The Greenland episode rattled European allies and underscored a foreign policy approach that treats territory less as sovereign ground than as strategic real estate, further illustrating the administration's willingness to challenge traditional diplomatic norms.
The Iran Contradiction: From Victory Declaration to Renewed Conflict
Nowhere is the contradiction between Trump's rhetoric and actions more glaring than in Iran. In June 2025, after "Operation Midnight Hammer," Trump declared that US strikes had "completely and totally obliterated" Tehran's nuclear capabilities, triumphantly announcing, "They will never have a nuclear weapon."

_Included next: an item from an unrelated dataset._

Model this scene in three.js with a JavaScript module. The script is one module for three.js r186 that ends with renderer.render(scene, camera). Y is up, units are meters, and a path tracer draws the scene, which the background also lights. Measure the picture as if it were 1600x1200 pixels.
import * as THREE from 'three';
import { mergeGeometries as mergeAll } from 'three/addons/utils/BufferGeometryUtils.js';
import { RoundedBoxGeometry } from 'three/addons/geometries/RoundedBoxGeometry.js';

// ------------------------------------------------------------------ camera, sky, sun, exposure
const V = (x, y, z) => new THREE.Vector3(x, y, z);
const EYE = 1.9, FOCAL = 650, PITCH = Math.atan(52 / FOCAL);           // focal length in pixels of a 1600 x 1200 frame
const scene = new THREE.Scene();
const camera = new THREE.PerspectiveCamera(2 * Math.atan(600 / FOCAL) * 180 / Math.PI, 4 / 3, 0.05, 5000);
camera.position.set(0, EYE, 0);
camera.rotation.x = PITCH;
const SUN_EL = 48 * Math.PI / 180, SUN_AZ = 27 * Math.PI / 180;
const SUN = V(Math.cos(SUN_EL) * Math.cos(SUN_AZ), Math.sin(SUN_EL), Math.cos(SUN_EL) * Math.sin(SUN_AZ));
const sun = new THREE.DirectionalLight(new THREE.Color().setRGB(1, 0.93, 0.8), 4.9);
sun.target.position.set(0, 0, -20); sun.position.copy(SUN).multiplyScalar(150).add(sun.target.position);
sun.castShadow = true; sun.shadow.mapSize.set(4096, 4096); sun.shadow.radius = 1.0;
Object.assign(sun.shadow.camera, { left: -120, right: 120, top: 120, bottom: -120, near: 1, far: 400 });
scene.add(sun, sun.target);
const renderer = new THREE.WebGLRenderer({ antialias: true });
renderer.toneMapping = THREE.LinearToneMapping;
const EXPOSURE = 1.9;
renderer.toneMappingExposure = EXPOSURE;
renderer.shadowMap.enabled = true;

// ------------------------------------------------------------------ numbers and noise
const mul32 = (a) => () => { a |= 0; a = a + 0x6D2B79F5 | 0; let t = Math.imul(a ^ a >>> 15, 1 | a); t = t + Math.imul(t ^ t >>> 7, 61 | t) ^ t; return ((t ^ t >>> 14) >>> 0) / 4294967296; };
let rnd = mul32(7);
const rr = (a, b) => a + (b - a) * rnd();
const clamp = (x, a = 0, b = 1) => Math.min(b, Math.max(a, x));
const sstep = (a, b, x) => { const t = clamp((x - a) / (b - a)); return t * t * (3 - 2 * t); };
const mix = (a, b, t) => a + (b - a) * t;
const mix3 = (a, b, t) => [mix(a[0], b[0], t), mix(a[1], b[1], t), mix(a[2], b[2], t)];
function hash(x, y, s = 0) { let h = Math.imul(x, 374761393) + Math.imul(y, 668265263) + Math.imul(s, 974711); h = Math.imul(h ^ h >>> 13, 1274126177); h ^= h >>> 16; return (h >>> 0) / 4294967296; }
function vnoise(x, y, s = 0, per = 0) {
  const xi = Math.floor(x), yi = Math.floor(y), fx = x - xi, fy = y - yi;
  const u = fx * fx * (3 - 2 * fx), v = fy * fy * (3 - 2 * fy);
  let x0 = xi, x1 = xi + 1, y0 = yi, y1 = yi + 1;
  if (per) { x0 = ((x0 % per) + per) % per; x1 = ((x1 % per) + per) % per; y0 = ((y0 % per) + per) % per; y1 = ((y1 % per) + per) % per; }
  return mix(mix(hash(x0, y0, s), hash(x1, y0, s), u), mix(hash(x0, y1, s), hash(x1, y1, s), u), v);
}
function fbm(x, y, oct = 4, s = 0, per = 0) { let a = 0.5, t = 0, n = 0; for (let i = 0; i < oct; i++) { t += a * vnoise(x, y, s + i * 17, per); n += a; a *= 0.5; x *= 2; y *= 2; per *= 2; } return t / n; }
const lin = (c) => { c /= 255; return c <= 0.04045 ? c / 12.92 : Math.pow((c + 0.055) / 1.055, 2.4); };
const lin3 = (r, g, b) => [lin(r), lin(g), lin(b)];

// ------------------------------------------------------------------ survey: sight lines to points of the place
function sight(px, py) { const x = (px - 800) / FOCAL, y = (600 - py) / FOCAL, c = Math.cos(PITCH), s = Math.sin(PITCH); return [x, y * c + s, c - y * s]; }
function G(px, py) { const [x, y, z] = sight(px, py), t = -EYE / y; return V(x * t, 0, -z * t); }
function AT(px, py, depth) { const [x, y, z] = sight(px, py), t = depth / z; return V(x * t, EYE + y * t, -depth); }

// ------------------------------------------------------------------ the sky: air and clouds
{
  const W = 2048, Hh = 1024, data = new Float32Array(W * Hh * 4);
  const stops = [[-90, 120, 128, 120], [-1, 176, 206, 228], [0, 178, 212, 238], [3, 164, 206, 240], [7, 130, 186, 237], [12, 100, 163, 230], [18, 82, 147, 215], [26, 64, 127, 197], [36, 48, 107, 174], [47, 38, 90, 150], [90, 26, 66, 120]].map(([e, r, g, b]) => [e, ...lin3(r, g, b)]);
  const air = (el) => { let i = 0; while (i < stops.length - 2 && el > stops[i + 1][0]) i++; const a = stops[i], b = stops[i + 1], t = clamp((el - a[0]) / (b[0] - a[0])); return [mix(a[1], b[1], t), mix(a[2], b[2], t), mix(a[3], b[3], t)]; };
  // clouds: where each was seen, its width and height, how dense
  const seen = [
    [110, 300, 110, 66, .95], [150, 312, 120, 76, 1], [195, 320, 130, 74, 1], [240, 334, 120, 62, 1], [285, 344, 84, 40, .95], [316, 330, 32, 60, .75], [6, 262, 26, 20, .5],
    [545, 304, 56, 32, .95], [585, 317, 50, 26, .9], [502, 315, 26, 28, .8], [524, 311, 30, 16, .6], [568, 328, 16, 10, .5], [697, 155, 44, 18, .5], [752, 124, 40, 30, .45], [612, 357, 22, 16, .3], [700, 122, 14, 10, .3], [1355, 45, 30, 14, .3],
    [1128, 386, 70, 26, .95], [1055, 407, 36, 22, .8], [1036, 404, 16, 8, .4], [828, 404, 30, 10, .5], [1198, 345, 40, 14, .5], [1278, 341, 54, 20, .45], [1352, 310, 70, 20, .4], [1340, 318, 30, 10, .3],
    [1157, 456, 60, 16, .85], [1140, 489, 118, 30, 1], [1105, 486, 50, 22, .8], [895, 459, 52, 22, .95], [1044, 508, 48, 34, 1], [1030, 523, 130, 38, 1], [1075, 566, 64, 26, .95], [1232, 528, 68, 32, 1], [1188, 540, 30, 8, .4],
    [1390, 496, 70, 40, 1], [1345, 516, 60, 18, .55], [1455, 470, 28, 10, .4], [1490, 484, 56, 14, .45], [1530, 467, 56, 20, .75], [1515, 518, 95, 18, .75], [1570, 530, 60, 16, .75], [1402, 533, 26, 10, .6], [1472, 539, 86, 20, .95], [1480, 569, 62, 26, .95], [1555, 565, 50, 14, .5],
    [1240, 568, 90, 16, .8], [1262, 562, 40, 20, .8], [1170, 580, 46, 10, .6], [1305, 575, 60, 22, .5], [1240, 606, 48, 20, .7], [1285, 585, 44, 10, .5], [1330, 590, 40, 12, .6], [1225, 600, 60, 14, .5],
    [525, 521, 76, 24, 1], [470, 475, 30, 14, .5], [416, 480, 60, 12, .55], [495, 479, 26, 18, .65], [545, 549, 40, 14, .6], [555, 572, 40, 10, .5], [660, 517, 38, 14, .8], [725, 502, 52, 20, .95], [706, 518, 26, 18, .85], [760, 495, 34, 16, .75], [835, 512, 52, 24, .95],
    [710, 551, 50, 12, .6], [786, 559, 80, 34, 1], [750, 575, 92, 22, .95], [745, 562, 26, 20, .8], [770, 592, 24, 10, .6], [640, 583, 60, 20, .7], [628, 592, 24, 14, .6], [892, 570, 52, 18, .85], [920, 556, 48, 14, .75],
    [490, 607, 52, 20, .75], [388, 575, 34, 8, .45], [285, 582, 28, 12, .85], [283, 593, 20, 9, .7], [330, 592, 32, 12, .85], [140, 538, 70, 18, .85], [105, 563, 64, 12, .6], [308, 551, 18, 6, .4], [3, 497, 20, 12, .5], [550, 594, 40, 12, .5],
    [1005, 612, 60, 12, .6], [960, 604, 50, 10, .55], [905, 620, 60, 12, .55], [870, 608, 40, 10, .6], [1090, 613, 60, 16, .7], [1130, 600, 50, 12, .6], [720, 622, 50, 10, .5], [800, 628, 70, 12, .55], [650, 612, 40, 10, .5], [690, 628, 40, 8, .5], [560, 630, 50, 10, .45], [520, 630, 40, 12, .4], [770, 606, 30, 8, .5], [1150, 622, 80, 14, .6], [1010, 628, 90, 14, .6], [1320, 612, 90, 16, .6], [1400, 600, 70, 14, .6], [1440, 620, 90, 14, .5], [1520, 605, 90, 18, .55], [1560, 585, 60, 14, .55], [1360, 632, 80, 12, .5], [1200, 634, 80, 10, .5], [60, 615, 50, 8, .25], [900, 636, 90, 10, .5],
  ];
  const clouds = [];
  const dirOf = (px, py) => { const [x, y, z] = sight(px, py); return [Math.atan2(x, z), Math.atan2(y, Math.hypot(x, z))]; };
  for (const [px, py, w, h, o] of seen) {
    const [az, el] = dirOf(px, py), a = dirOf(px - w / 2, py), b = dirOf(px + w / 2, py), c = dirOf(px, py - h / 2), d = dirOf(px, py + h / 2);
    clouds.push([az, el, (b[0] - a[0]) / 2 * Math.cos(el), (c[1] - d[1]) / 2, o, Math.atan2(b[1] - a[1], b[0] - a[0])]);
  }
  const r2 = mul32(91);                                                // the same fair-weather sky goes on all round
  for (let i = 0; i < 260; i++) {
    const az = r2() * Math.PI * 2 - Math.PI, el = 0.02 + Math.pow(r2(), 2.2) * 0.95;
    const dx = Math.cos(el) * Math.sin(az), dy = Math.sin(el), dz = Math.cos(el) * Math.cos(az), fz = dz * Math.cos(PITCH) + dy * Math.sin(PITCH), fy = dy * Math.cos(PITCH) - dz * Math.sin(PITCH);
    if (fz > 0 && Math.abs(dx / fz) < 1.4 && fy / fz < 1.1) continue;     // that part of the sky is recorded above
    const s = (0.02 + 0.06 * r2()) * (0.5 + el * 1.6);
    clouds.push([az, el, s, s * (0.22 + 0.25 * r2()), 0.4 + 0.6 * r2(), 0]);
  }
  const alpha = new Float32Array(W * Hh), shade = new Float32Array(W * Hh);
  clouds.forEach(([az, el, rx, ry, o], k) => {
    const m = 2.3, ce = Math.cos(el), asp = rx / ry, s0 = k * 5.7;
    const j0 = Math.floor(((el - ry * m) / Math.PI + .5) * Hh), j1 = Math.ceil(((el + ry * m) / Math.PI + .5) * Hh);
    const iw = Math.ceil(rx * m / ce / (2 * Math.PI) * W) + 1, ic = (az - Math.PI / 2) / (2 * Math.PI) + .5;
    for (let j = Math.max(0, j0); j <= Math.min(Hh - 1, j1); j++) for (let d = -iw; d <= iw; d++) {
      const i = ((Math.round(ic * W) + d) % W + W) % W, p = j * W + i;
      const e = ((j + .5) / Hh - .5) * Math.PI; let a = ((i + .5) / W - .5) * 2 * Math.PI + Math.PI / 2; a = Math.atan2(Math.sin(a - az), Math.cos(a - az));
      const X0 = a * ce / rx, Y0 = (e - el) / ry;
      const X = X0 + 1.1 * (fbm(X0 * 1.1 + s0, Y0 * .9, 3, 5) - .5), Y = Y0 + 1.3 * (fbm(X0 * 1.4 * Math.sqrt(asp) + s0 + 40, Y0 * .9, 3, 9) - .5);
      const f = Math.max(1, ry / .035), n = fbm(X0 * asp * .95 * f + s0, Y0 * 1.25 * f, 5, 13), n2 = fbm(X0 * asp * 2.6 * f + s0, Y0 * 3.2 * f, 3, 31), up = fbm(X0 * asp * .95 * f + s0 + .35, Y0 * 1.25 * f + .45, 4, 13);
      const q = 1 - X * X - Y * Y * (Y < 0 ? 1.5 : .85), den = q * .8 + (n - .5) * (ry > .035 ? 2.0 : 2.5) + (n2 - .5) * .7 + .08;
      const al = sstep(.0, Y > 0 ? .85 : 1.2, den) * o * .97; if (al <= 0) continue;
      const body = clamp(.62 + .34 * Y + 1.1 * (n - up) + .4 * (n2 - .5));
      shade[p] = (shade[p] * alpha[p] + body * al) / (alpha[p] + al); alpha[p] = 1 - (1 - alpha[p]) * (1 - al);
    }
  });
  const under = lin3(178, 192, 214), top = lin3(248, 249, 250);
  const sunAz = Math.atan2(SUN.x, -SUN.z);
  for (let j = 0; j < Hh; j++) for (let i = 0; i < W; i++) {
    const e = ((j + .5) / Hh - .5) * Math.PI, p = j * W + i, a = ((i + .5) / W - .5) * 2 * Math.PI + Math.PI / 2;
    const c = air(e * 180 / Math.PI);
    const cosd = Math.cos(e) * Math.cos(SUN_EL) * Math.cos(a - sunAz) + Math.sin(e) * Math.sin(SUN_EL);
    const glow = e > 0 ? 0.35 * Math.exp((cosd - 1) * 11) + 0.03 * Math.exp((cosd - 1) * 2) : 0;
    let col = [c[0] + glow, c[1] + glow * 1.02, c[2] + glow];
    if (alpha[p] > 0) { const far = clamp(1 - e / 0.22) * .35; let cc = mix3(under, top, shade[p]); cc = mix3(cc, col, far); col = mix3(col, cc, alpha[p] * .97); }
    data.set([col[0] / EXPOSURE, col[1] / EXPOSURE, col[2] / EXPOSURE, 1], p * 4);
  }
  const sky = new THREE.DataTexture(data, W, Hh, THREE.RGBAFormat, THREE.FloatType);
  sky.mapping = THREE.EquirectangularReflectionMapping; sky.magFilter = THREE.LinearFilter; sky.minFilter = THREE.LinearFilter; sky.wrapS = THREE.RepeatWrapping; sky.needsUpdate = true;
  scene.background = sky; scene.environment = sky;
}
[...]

However, just eight months later, he authorized "Operation Epic Fury," a sweeping joint assault with Israel targeting nuclear and missile facilities and senior regime figures. In a televised address, Trump offered a starkly different assessment, stating, "The regime has continued to develop its nuclear program and plans to develop missiles to reach US soil. We will ensure that Iran does not obtain a nuclear weapon... this regime will soon learn that no one should challenge the might of the US Armed Forces."
Intelligence Questions and Strategic Framework
The juxtaposition is jarring: a president who claimed to have eradicated the nuclear threat now invokes its "imminent" resurgence as justification for further military action. US intelligence assessments from the previous year had suggested Iran was not actively pursuing a nuclear weapon, raising questions about the immediacy of the danger.
Administration officials argue that Tehran attempted to rebuild capabilities after the 2025 strikes, necessitating renewed force. For Trump, the distinction may be less about technical intelligence judgments than about projecting strength. In his evolving framework, peace is achieved not through negotiated equilibrium but through overwhelming dominance and decisive military action.
The Nobel Peace Prize Obsession
Layered atop these military actions is Trump's long-running preoccupation with the Nobel Peace Prize. He has repeatedly argued that diplomatic efforts such as the Abraham Accords merited recognition and has publicly lamented that "Norway foolishly chose not to give me the prize." Trump has claimed he had "ended eight wars" and saved "tens of millions of lives," suggesting that his critics ignore the stabilizing effects of his assertiveness.
In messages to Norwegian officials, he hinted that perceived slights diminish his incentive to "think purely of Peace," revealing how personal recognition factors into his foreign policy calculus.
The Central Paradox: Isolationist Rhetoric, Interventionist Actions
The irony of Trump's second-term foreign policy is unmistakable. He equates peace with submission—conflicts concluded through coercion or decisive force. By this logic, escalating crises to a breaking point and then imposing outcomes can be cast as peacemaking. The result is a presidency that is simultaneously isolationist and interventionist.
Trump remains skeptical of multilateral institutions, has slashed foreign aid, and demands allies shoulder more burdens. Yet he has demonstrated a readiness to deploy American power unilaterally in pursuit of strategic leverage. Supporters see decisive leadership restoring deterrence, while detractors see erosion of alliances and a pattern of regime-change operations once denounced as folly.
The central paradox endures: a leader who rose to prominence condemning foreign entanglements now presides over an era of expanding military engagements. In Trump's evolving doctrine, "America First" does not mean withdrawal from the world. It means reshaping it—forcefully if necessary—while insisting the ultimate aim is peace, and perhaps, a medal, which he may well pin on himself, to prove it.